Conclusion: The script is readable on the surface thanks to good commenting and input grouping. However, its maintainability is poor due to high code duplication. It is not engineered for extension or easy modification.

Audit Verdict¶

Code Quality Grade: C+¶

This grade reflects a script that is functionally correct and logically sound but architecturally flawed and difficult to maintain.

• Greatest Technical Achievement: Logical Reliability. The script’s standout success is its correct handling of repainting. By triggering alerts only on bar close (alert.freq_once_per_bar_close), the author ensures the strategy’s signals are trustworthy, avoiding a pitfall that invalidates countless other custom indicators. This demonstrates a professional understanding of Pine Script’s execution model.

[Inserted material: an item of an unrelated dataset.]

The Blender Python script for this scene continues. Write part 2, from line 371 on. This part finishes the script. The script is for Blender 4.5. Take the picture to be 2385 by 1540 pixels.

• Most Significant Technical Debt: Code Redundancy. The script’s greatest failing is its reliance on copy-paste programming instead of abstraction. The duplicated logic for buy/sell signals, Telegram alerts, and drawing management makes the code brittle, inefficient, and a chore to maintain. This refusal to adopt modern data structures like Arrays and UDTs—which are designed to solve this exact problem—represents a significant architectural debt that limits the script’s potential and longevity.